Tout cela va mal finir
« Tout cela va mal finir », annonce de façon prémonitoire Adam Driver, alors que la radio diffuse le morceau country The Dead Don’t Die de Stungill Simpson. À la lueur violette de la Lune, les morts sortent de leur tombe à la recherche de chair fraîche et de ce qui les animait lorsqu’ils étaient encore vivants.

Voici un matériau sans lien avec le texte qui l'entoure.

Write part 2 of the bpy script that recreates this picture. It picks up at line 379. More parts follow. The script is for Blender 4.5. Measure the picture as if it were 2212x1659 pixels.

Ainsi, le zombie d’Iggy Pop se dirige d’instinct vers le diner, en quête de café, clin d’oeil délectable à Coffee and Cigarettes. Des allusions, des hommages, ce 13e long-métrage de Jim Jarmusch en est truffé. Il pastiche les films de morts-vivants, Dawn Of The Dead de Georges Romero en tête, en y injectant quelques références à Star Wars, au Wu-Tang Clan ou à ses propres films (la maîtrise du katana par la thanatopractrice incarnée par Tilda Swinton ne peut qu’évoquer Ghost Dog: The Way Of The Samurai).
Satire de notre société
Ces nombreux clins d’oeil arracheront des rires aux spectateurs et ponctueront cette comédie légèrement horrifique et contemplative. Fidèle à lui-même, Jim Jarmusch fait l’apologie de la lenteur et développe son histoire comme des strates de guitares électriques qui s’ajoutent les unes aux autres, créant une atmosphère qui lui est propre.
Le réalisateur a cependant troqué sa poésie habituelle pour l’absurde et semble se concentrer sur le bonheur d’avoir sa troupe d’acteurs fétiches à ses côtés. Imprégné de culture pop, The Dead Don’t Die est la satire d’une société qui fonce dans le mur écologiquement parlant, tandis que ses citoyens, comme le narre l’ermite joué par Tom Waits, sont transformés en zombies par le consumérisme. Une morale qui rend hommage à Dawn Of The Dead, avec hélas peu de subtilité, mais sans toutefois gâcher le plaisir des spectateurs.